» **Exercise brief**
Begin with the first line below and retype each line exactly through the line containing "cam_d.dof.aperture_fstop = 3.5". Any pictures are to be left out.

» **Supplied material**
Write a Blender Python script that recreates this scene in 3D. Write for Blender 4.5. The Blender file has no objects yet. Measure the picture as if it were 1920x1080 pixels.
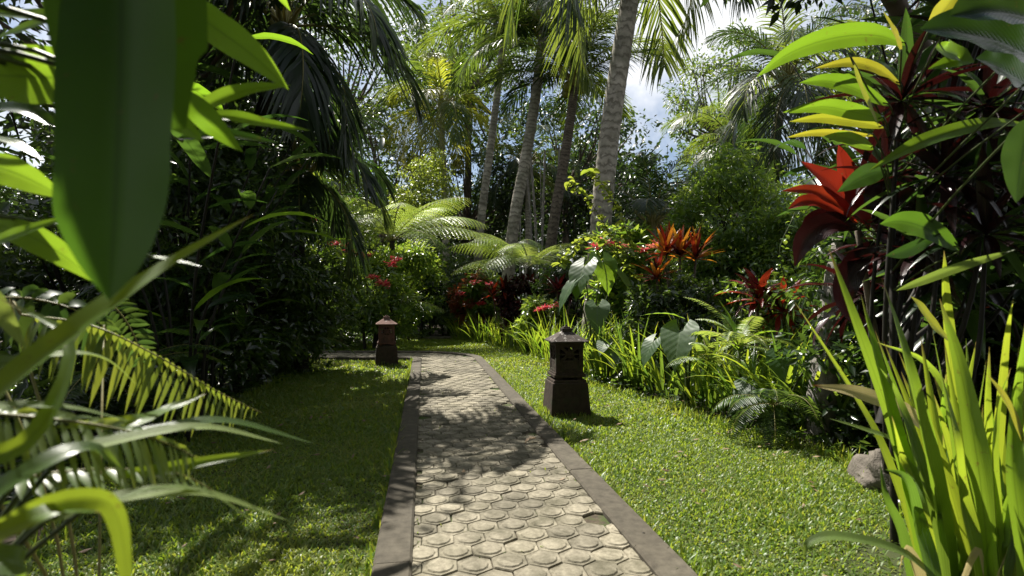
import bpy, math, random
import numpy as np
from mathutils import Vector, Matrix

R = math.radians
sc = bpy.context.scene
F = 1040.0          # focal length in pixels of a 1920 wide frame
CH = 1.05           # camera height (m)

# ------------------------------------------------------------------ camera
cam_d = bpy.data.cameras.new("camera")
cam = bpy.data.objects.new("camera", cam_d)
sc.collection.objects.link(cam)
sc.camera = cam
cam.location = (0, 0, CH)
cam.rotation_euler = (R(90), 0, 0)
cam_d.sensor_width = 36
cam_d.lens = 36 * F / 1920
cam_d.shift_y = 20 / 1920
cam_d.clip_start = 0.05
cam_d.clip_end = 500
cam_d.dof.use_dof = True
cam_d.dof.focus_distance = 5.2
cam_d.dof.aperture_fstop = 3.5

# ------------------------------------------------------------------ sky
SUN_EL, SUN_AZ = R(55), R(-33)       # azimuth measured from +Y, negative = left
world = bpy.data.worlds.new("World")
sc.world = world
world.use_nodes = True
wn, wl = world.node_tree.nodes, world.node_tree.links
wn.clear()
wo = wn.new("ShaderNodeOutputWorld")
bg = wn.new("ShaderNodeBackground")
sky = wn.new("ShaderNodeTexSky")
sky.sky_type = 'NISHITA'
sky.sun_disc = False
sky.sun_elevation = SUN_EL
sky.sun_rotation = SUN_AZ
sky.air_density = 1.0
sky.dust_density = 1.2
sky.ozone_density = 1.0
tc = wn.new("ShaderNodeTexCoord")
cn = wn.new("ShaderNodeTexNoise")
cn.inputs["Scale"].default_value = 3.2
cn.inputs["Detail"].default_value = 6
cn.inputs["Roughness"].default_value = 0.6
cr = wn.new("ShaderNodeValToRGB")
cr.color_ramp.elements[0].position = 0.40
cr.color_ramp.elements[1].position = 0.60
mx = wn.new("ShaderNodeMix"); mx.data_type = 'RGBA'
mx.inputs["B"].default_value = (10.0, 10.15, 10.4, 1)
wm = wn.new("ShaderNodeMapping"); wm.inputs["Location"].default_value = (0.35, 0.1, 0.62)
wl.new(tc.outputs["Generated"], wm.inputs[0]); wl.new(wm.outputs[0], cn.inputs["Vector"])
wl.new(cn.outputs["Fac"], cr.inputs["Fac"])
wl.new(cr.outputs["Color"], mx.inputs["Factor"])
wl.new(sky.outputs["Color"], mx.inputs["A"])
wl.new(mx.outputs["Result"], bg.inputs["Color"])
bg.inputs["Strength"].default_value = 0.05
wl.new(bg.outputs[0], wo.inputs["Surface"])

# ------------------------------------------------------------------ sun
sd = bpy.data.lights.new("sun", 'SUN')
sd.energy = 5.0
sd.angle = R(0.53)
sd.color = (1.0, 0.95, 0.86)
sun = bpy.data.objects.new("sun", sd)
sc.collection.objects.link(sun)
SUNV = Vector((math.sin(SUN_AZ) * math.cos(SUN_EL), math.cos(SUN_AZ) * math.cos(SUN_EL), math.sin(SUN_EL)))
sun.rotation_euler = (-SUNV).to_track_quat('-Z', 'Y').to_euler()
sun.location = (0, 0, 30)

# ------------------------------------------------------------------ exposure / render
sc.view_settings.view_transform = 'Standard'
sc.view_settings.look = 'None'
sc.view_settings.exposure = 1.2
sc.view_settings.gamma = 1
sc.view_settings.use_curve_mapping = False
sc.render.engine = 'CYCLES'
sc.cycles.max_bounces = 7
sc.cycles.diffuse_bounces = 2
sc.cycles.glossy_bounces = 2
sc.cycles.transmission_bounces = 4
sc.cycles.sample_clamp_indirect = 4
sc.cycles.use_denoising = True
try:
    sc.cycles.denoiser = 'OPENIMAGEDENOISE'
    sc.cycles.denoising_input_passes = 'RGB_ALBEDO_NORMAL'
except Exception:
    pass

# ================================================================== helpers
COL = sc.collection


def at(px, py, d):
    """the point seen at pixel (px, py) of the 1920x1080 photograph at distance d"""
    return np.array([(px - 960) / F * d, d, CH + (560 - py) / F * d])


def gx(px, d):
    return (px - 960) / F * d


class MB:
    """collects triangles and quads with a per-vertex (u, v, variation) vector"""

    def __init__(s):
        s.V, s.A, s.T, s.Q, s.TM, s.QM, s.n = [], [], [], [], [], [], 0

    def add(s, V, A=None, T=None, Q=None, m=0):
        V = np.asarray(V, float).reshape(-1, 3)
        if A is None:
            A = np.tile([0.5, 0.5, 0.5], (len(V), 1))
        s.V.append(V); s.A.append(np.asarray(A, float).reshape(-1, 3))
        if T is not None and len(T):
            T = np.asarray(T, int).reshape(-1, 3) + s.n
            s.T.append(T); s.TM.append(np.full(len(T), m))
        if Q is not None and len(Q):
            Q = np.asarray(Q, int).reshape(-1, 4) + s.n
            s.Q.append(Q); s.QM.append(np.full(len(Q), m))
        s.n += len(V)
        return s

    def mesh(s, name, mats, smooth=True):
        me = bpy.data.meshes.new(name)
        V = np.concatenate(s.V); A = np.concatenate(s.A)
        T = np.concatenate(s.T) if s.T else np.zeros((0, 3), int)
        Q = np.concatenate(s.Q) if s.Q else np.zeros((0, 4), int)
        mi = np.concatenate([np.concatenate(s.TM) if s.TM else np.zeros(0, int),
                             np.concatenate(s.QM) if s.QM else np.zeros(0, int)])
        nl = len(T) * 3 + len(Q) * 4
        me.vertices.add(len(V)); me.vertices.foreach_set("co", V.astype(np.float32).ravel())
        me.loops.add(nl)
        me.loops.foreach_set("vertex_index", np.concatenate([T.ravel(), Q.ravel()]).astype(np.int32))
        me.polygons.add(len(T) + len(Q))
        st = np.concatenate([np.arange(len(T)) * 3, len(T) * 3 + np.arange(len(Q)) * 4])
        me.polygons.foreach_set("loop_start", st.astype(np.int32))
        me.polygons.foreach_set("material_index", mi.astype(np.int32))
        me.polygons.foreach_set("use_smooth", np.full(len(T) + len(Q), smooth))
        me.update(calc_edges=True)
        at_ = me.attributes.new("lf", 'FLOAT_VECTOR', 'POINT')
        at_.data.foreach_set("vector", A.astype(np.float32).ravel())
        for m in (mats if isinstance(mats, (list, tuple)) else [mats]):
            me.materials.append(m)
        return me


def link(name, me, parent=None, loc=(0, 0, 0), rot=(0, 0, 0), scale=(1, 1, 1)):
    o = bpy.data.objects.new(name, me)
    COL.objects.link(o)
    if parent is not None:
        o.parent = parent
    o.location = loc; o.rotation_euler = rot; o.scale = scale
    return o


def tag(o, label=None, cat=None, group=None, kind=None):
    if label: o["label"] = label
    if cat: o["category"] = cat
    if group: o["group"] = group
    if kind: o["kind"] = kind
    return o


def thing(name, label, cat, loc=(0, 0, 0), rz=0.0, group=None):
    o = bpy.data.objects.new(name, None)
    o.empty_display_size = 0.1
    COL.objects.link(o)
    o.location = loc; o.rotation_euler = (0, 0, rz)
    return tag(o, label, cat, group)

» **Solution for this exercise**
Write a Blender Python script that recreates this scene in 3D. Write for Blender 4.5. The Blender file has no objects yet. Measure the picture as if it were 1920x1080 pixels.
import bpy, math, random
import numpy as np
from mathutils import Vector, Matrix

R = math.radians
sc = bpy.context.scene
F = 1040.0          # focal length in pixels of a 1920 wide frame
CH = 1.05           # camera height (m)

# ------------------------------------------------------------------ camera
cam_d = bpy.data.cameras.new("camera")
cam = bpy.data.objects.new("camera", cam_d)
sc.collection.objects.link(cam)
sc.camera = cam
cam.location = (0, 0, CH)
cam.rotation_euler = (R(90), 0, 0)
cam_d.sensor_width = 36
cam_d.lens = 36 * F / 1920
cam_d.shift_y = 20 / 1920
cam_d.clip_start = 0.05
cam_d.clip_end = 500
cam_d.dof.use_dof = True
cam_d.dof.focus_distance = 5.2
cam_d.dof.aperture_fstop = 3.5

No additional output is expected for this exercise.